PACKING AND SHIPPING

They are next put into pound cartons, or 50-pound bags, common gunny sacks, ready for the market.

Not being perishable none are lost in shipping or by keeping. Walnuts from Oregon groves have been kept two years, tasting as sweet and fresh as those in their first season. Long hauls are not objectionable, as the rough handling is not injurious to the well-sealed varieties grown in Oregon. In this they have an advantage over fruit.


WALNUT YIELD PER ACRE

While it is generally found that seedling trees properly treated come into bearing the eighth year, this crop is usually light, doubling each successive season for seven or eight years. From then on there is a steady increase in crop and hardiness for many years. Often trees in Oregon bear in their sixth year; while there are instances on record of trees set out in February bearing the following autumn. This is no criterion, however, merely an instance illustrating the unusual richness of Oregon soil, and its perfect adaptability to walnut culture.

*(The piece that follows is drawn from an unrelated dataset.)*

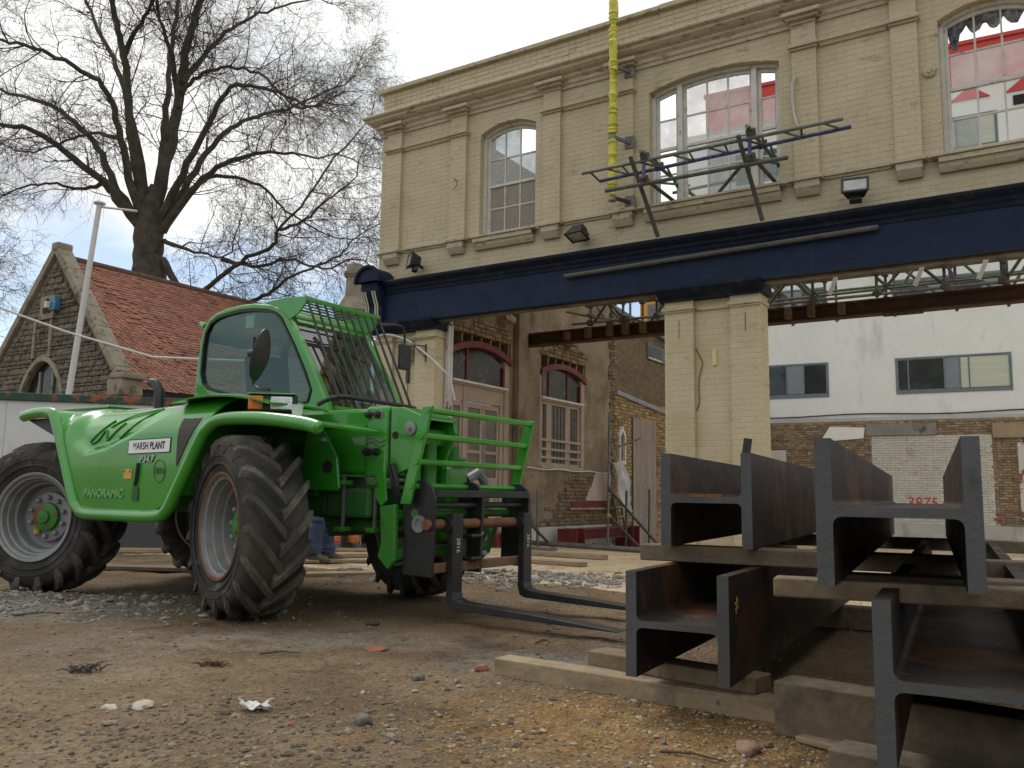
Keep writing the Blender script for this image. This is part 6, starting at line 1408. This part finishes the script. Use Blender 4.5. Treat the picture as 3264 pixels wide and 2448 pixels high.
# ------------------------------------------------------------------ props and clutter along the side wall
def prop(label, a, b, mat=None, r=.026, group='props at the side wall', name='scaffold_tube'):
    return solo(MB().tube([a, b], r, 8), name, mat or steel_tube, label, 'scaffold tube', (a[0], a[1], min(a[2], b[2])), 'facade', group, smooth=True)
prop('tall grey tube upright before the leaded window, right side', (1.9, 4.95, -.18), (1.9, 5.05, 2.5))
prop('short upright tube left of the concrete footing', (1.9, 2.18, -.1), (1.9, 2.17, .92))
prop('short upright tube before the hanging white sheet', (1.9, 5.82, -.2), (1.9, 5.86, .95), tube_dark)
prop('rightmost short upright tube by the boarded opening', (1.9, 7.03, -.25), (1.9, 7.08, 1.0), tube_dark)
prop('long raking tube leaning down to the right of the tall tube', (1.95, 4.9, .98), (1.95, 7.35, -.2), tube_dark, .03)
prop('raking tube with bright yellow cap', (2.05, 4.72, .44), (2.05, 6.15, -.22), tube_dark, .03)
solo(MB().lathe([(0, .04), (-.05, .04), (-.055, .001)], (2.05, 4.72, .44), (0, 1, -.45), 10), 'yellow_plug', tube_yellow, 'bright yellow plastic plug on the end of a raking tube', 'plug', (2.05, 4.7, .42), 'facade')
prop('short raking tube left of the concrete footing', (1.95, 1.88, .32), (1.95, 2.65, -.1), tube_dark)
prop('slim tube slanting across the small white niche', (1.6, 5.6, 1.78), (1.6, 7.25, 2.15), tube_dark, .022)
prop('upright tube seen behind the load guard in front of the door', (1.7, .75, 0.0), (1.7, .76, 1.95), steel_tube, .024)
prop('thick tube lying on the floor along the side wall', (1.55, 2.52, -.02), (4.05, 2.10, -.03), steel_tube, .045, 'tubes lying on the floor')
prop('short tube lying on the floor with a coupler at its end', (2.6, 2.95, -.02), (3.05, 2.75, -.02), steel_tube, .04, 'tubes lying on the floor')
def needle(label, w0, w1, hz):
    t = thing('steel_stool', label, 'steel frame', (1.7, w0, -.2), 'facade')
    MB().box(1.56, 1.84, w0 + .36, w1 - .36, hz - .03, hz - .005).box(1.69, 1.71, w0 + .36, w1 - .36, hz - .19, hz - .031).box(1.56, 1.84, w0 + .36, w1 - .36, hz - .215, hz - .191).build('cross_beam', maroon, t)
    for w_ in (w0, w1 - .35):
        MB().box(1.50, 1.92, w_, w_ + .03, -.28, hz).box(1.50, 1.92, w_ + .32, w_ + .35, -.28, hz).box(1.66, 1.70, w_ + .031, w_ + .319, -.28, hz - .002).build('end_stub', maroon, t, bevel=.004)
needle('maroon steel support frame at the wall foot below the plaster patch', 3.6, 6.5, .20)
needle('maroon steel support frame seen behind the pallet forks', .55, 1.85, .20)
rows = []
for i in range(17):
    f = i / 16; rows.append([(1.70 + .05 * sin(f * 7 + j * .6) + .03 * sin(j * 1.4), 5.60 + .55 * f + (.62 - .12 * f) * j / 9, 1.55 - 1.07 * f - .02 * sin(j * 1.1)) for j in range(10)])
solo(MB().sheet(rows, .006), 'hanging_sheet', M('dirty_white_sheet', [(.36, .35, .33), (.52, .51, .49)], .6, nscale=5, bump=.3, bscale=15), 'crumpled dirty white sheet hanging before the ragged wall end', 'sheet', (1.7, 6.1, 1.0), 'facade', smooth=True)
sl = thing('step_ladder', 'small wooden step ladder behind the raking tubes', 'ladder', (1.5, 6.7, -.25), 'facade')
for w_ in (6.45, 6.8): MB().bar((1.5, w_, -.25), (1.3, w_ + .05, .75), .03, .06).build('stile', pine, sl)
for i in range(4): MB().box(1.42 - i * .045, 1.50 - i * .045, 6.45, 6.83, -.05 + i * .21, -.02 + i * .21).build('step', pine, sl)
solo(MB().tube([(1.7, 7.05, .15), (1.7, 7.2, .3), (1.7, 7.45, .5)], .012, 6), 'blue_rope', M('blue_rope', [(.03, .20, .42)], .6), 'short length of blue rope by the upper left beam', 'rope', (1.7, 7.2, .2), 'facade')

# ------------------------------------------------------------------ workers behind the machine
def skin_body(name, verts, edges, radii, mat, parent, sub=2):
    me = bpy.data.meshes.new(name); me.from_pydata(verts, edges, []); me.update()
    o = bpy.data.objects.new(name, me); COL.objects.link(o); me.materials.append(mat)
    if parent: o.parent = parent
    o.modifiers.new('skin', 'SKIN').use_smooth_shade = True
    for i, r in enumerate(radii):
        sv_ = me.skin_vertices[0].data[i]; sv_.radius = r if isinstance(r, tuple) else (r, r)
        sv_.use_root = (i == 0)
    ss = o.modifiers.new('sub', 'SUBSURF'); ss.levels = sub; ss.render_levels = sub
    return o
skinm = M('skin', [(.42, .24, .17), (.48, .29, .21)], .6, nscale=8, bump=.05)
def worker(loc, rz, label, trous, top, helm, boots):
    t = thing('person', label, 'person', (0, 0, 0)); t.location = (loc[0], loc[1], ground_z(*loc, False) + .05); t.rotation_euler = (0, 0, rad(rz))
    V = [(0, 0, .95), (0, .0, 1.12), (.02, 0, 1.34), (.05, 0, 1.46), (.09, 0, 1.60), (.10, 0, 1.68)]
    Rr = [(.15, .11), (.14, .10), (.17, .11), (.055, .055), (.085, .095), (.07, .08)]; E_ = [(0, 1), (1, 2), (2, 3), (3, 4), (4, 5)]
    def limb(root, pts, rad_):
        p = root
        for q, r in zip(pts, rad_): V.append(q); Rr.append((r, r)); E_.append((p, len(V) - 1)); p = len(V) - 1
        return p
    for s_ in (-1, 1):
        limb(0, [(.0, .10 * s_, .88), (.03, .12 * s_, .50), (-.02, .14 * s_, .10), (.0, .15 * s_, .02), (.10, .155 * s_, -.01)], [.085, .06, .045, .03, .018])
        h = limb(2, [(.03, .19 * s_, 1.38), (.10, .25 * s_, 1.12), (.28, .20 * s_, .98), (.35, .19 * s_, .96)], [.06, .045, .035, .032])
        for k_ in range(4): limb(h, [(.41, (.155 + .022 * k_) * s_, .955), (.445 - .008 * abs(k_ - 1), (.155 + .022 * k_) * s_, .93)], [.010, .008])
        limb(h, [(.37, .15 * s_, .945), (.40, .135 * s_, .93)], [.011, .009])
    skin_body('body', V, E_, Rr, skinm, t)
    cl = MB()
    for s_ in (-1, 1):
        pts = [(.0, .085 * s_, .98), (.01, .10 * s_, .80), (.03, .12 * s_, .52), (.02, .13 * s_, .38), (-.01, .14 * s_, .20), (.0, .145 * s_, .10), (.005, .145 * s_, .065)]
        pp, rr_ = smooth_path([Vector(p) for p in pts], [.125, .115, .092, .085, .085, .092, .086], 4, random, .006)
        cl.tube(pp, [r + .006 * sin(i * 2.1) for i, r in enumerate(rr_)], 14)
    cl.build('trousers', trous, t, smooth=True, base=(0, 0, 0))
    skin_body('jacket', [(0, 0, .92), (0, 0, 1.12), (.02, 0, 1.34), (.04, 0, 1.43), (.03, -.20, 1.38), (.10, -.26, 1.12), (.26, -.21, .99), (.03, .20, 1.38), (.10, .26, 1.12), (.26, .21, .99)], [(0, 1), (1, 2), (2, 3), (2, 4), (4, 5), (5, 6), (2, 7), (7, 8), (8, 9)], [(.19, .14), (.17, .13), (.20, .135), (.09, .08), .08, .062, .05, .08, .062, .05], top, t)
    for s_ in (-1, 1):
        bt = MB(); sec = []
        for (x, w_, h0, h1) in ((-.10, .040, .0, .10), (-.07, .050, .0, .155), (.0, .050, .0, .15), (.06, .048, .0, .11), (.12, .052, .0, .085), (.17, .046, .0, .07), (.195, .028, .005, .05)):
            sec.append([(x, .145 * s_ + w_ * cos(a), h0 + (h1 - h0) * (.5 + .5 * sin(a))) for a in np.linspace(0, 2 * pi, 13)[:-1]])
        bt.grid([r + [r[0]] for r in sec]); bt.f += [tuple(range(12)), tuple(6 * 13 + j for j in range(11, -1, -1))]
        bt.v = [(x + .02, y + .02 * s_ * x * 4, z - .045) for x, y, z in bt.v]; b_ = bt.build('boot', boots, t, smooth=True, base=(0, 0, 0))
        MB().box(-.085, .205, .145 * s_ - .05, .145 * s_ + .05, -.055, -.028).build('boot_sole', black_metal, b_, bevel=.01, base=(0, 0, 0))
    hm = MB().lathe([(0, .135), (.0, .115), (.05, .11), (.09, .085), (.115, .04), (.12, .001)], (.10, 0, 1.69), (0, 0, 1), 20).build('hard_hat', helm, t, smooth=True, base=(0, 0, 0))
    for y in (-.032, .032): MB().lathe([(0, .012), (.006, .008), (.008, .001)], (.175, y, 1.655), (1, 0, 0), 10).build('eye', white_wood, t, base=(0, 0, 0))
    MB().prism([(.175, 1.61), (.205, 1.605), (.18, 1.65)], 1, -.013, .013).build('nose', skinm, t, base=(0, 0, 0))
    return t
denim = M('denim', [(.025, .042, .085), (.045, .07, .13)], .85, nscale=7, fine=.3, bump=.4, bscale=25)
orange = M('orange_workwear', [(.42, .11, .025), (.55, .16, .04)], .8, nscale=7, fine=.3, bump=.4, bscale=25)
boot1 = M('muddy_boot', [(.07, .055, .04), (.13, .105, .08)], .9, nscale=12, bump=.4); boot2 = M('grey_boot', [(.05, .05, .05), (.09, .085, .08)], .9, nscale=12, bump=.4)
yh = M('hat_white', [(.6, .6, .58)], .4)
worker((-2.25, 10.5), -20, 'person in blue jeans and muddy boots behind the green machine', denim, M('dark_jacket', [(.03, .032, .035)], .85), yh, boot1)
worker((-2.40, 12.75), -55, 'person in orange work trousers further back behind the green machine', orange, orange, yh, boot2)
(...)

Thirty-five acres on the Prince place yielded at twelve years, twelve tons of fine nuts, which were sold at 18 and 20 cents a pound, two cents above the market price, making an average of $125 per acre. Another grove of two acres yielded in their ninth year two tons, or a ton to the acre, netting the owner $360 an acre.

Mr. A. A. Quarnberg's eleven-year-old trees averaged twenty-five pounds each. Mr. Henry J. Biddle's ten and twelve-year-old trees averaged thirty pounds each. One hundred fifty dollars an acre from twelve-year-old trees is a conservative estimate, though some groves not cultivated may fall under that figure, while others in a high state of cultivation will almost double it.